9)    Medienberichten zufolge wurde eine Branchenvereinbarung mit der Mineralölindustrie über die Zugabe von Additiven bereits abgeschlossen.

a)    Können Sie diese Medienberichte bestätigen?

b)    Wenn ja, wann wurde die Vereinbarung abgeschlossen (genaues Datum) und zwischen welchen Vertragsparteien wurde diese Vereinbarung geschlossen?

c)    Um welche Additive genau handelt es sich bei dieser Vereinbarung bzw. – sollte es keine Branchenvereinbarung geben - welche Additive wurden bei Gesprächen zwischen Ihrem Haus und der Mineralölbranche ins Auge gefasst? (Bitte um genaue Bezeichnung des Stoffs bzw. des Gemischs)
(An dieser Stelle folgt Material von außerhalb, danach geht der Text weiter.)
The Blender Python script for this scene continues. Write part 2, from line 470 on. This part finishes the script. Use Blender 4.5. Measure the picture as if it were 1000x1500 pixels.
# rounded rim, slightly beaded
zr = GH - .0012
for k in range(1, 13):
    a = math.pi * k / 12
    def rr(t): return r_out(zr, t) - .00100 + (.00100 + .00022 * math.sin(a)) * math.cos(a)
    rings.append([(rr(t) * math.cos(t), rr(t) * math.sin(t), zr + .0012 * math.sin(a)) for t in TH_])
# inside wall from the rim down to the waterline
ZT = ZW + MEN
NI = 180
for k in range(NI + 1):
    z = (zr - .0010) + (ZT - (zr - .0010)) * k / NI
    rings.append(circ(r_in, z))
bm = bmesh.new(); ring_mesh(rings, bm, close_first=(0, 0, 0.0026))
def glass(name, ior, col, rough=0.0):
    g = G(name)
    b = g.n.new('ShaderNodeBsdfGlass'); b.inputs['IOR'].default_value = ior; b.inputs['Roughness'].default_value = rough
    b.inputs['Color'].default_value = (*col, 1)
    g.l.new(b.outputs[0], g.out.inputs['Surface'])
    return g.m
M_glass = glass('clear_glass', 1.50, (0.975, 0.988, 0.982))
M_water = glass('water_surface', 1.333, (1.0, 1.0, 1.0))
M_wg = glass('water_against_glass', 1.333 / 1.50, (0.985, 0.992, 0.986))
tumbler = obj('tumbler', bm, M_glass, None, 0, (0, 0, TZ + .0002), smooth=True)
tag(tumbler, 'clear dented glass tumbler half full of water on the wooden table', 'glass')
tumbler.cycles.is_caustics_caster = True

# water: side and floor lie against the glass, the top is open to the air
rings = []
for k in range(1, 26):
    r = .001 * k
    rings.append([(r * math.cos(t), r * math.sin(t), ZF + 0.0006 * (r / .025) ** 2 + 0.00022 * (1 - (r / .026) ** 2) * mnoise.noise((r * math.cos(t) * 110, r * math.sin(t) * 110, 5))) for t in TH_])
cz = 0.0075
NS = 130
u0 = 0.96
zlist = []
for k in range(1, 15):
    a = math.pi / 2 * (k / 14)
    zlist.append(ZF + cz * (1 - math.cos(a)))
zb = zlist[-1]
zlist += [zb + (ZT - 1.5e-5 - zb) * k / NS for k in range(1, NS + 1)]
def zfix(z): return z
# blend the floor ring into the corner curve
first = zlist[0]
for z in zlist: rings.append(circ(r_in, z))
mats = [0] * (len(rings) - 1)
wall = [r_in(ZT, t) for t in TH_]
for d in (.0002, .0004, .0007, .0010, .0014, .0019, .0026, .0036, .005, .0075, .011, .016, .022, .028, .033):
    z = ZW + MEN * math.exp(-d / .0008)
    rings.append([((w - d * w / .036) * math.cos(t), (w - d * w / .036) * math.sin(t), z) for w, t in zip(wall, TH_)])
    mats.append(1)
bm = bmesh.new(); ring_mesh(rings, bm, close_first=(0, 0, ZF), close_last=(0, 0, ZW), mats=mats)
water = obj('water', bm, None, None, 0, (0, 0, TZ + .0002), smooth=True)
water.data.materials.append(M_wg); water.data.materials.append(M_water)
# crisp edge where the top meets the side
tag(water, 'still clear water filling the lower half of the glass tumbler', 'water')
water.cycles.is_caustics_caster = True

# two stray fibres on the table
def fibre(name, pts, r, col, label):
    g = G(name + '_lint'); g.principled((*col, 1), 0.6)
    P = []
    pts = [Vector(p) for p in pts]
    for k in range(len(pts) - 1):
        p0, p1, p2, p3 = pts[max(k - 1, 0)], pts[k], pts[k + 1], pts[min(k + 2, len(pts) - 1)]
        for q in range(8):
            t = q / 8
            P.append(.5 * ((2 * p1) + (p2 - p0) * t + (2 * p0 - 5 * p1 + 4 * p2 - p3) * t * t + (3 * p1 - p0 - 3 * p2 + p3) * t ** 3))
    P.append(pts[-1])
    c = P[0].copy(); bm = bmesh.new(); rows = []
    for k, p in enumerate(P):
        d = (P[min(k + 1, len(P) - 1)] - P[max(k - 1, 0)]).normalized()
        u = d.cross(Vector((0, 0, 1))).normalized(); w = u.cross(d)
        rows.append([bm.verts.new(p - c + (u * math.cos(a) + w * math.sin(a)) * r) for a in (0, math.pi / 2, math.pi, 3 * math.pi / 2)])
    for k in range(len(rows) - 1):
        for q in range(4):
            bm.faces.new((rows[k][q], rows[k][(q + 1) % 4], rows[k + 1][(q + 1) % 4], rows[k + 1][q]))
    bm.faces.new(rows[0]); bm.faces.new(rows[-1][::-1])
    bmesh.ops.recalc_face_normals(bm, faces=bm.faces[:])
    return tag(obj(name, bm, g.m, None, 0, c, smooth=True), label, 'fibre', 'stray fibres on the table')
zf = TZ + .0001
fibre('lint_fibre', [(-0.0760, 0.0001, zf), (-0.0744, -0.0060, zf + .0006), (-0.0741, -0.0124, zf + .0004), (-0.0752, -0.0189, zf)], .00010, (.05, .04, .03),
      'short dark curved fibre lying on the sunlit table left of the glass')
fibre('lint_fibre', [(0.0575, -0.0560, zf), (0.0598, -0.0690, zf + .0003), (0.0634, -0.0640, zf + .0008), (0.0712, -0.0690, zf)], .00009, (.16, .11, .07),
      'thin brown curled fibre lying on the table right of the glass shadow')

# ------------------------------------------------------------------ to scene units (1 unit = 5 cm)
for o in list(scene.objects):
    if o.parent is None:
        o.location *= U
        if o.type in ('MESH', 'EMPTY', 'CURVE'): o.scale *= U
d)    Wo werden diese Additive produziert und von wem? (Bitte um genaue Bezeichnung des Stoffs bzw. des Gemischs und des produzierenden Unternehmens)

e)    Werden diese Additive bereits eingesetzt oder handelt es sich um neue Stoffe bzw. Gemische?

f)     Wenn die Additive bereits eingesetzt werden, wo genau?

g)    Wie wirken diese Additive?

h)    Mit welcher Effizienzsteigerung kann durch die Additive gerechnet werden (bitte Angabe von Bandbreite)?

i)     Welcher Anteil an der Zielerreichung der gesamten Branche wird Ihrer Einschätzung nach durch den Zusatz dieser Additive gemäß allfälliger Branchenvereinbarung abgedeckt werden?

j)      Welcher Anteil an der kumulativen Zielerreichung des gesamten Gesetzes wird ihrer Einschätzung nach durch den Zusatz dieser Additive gemäß Branchenvereinbarung abgedeckt werden?

k)    Sind mögliche gesundheitsschädigenden Folgen dieser Additive bekannt? Wenn ja, welche?

l)      Sind mögliche schädigende Auswirkungen dieser Stoffe auf Gewässer und Wasserorganismen sind bekannt? Wenn ja, welche?

m)  Welche besonderen Vorkehrungen hinsichtlich Entsorgung der Additive sind zu beachten?

n)    Wie sind die Additive hinsichtlich ihrer Entsorgung einzustufen (gefährlicher oder ungefährlicher Abfall)?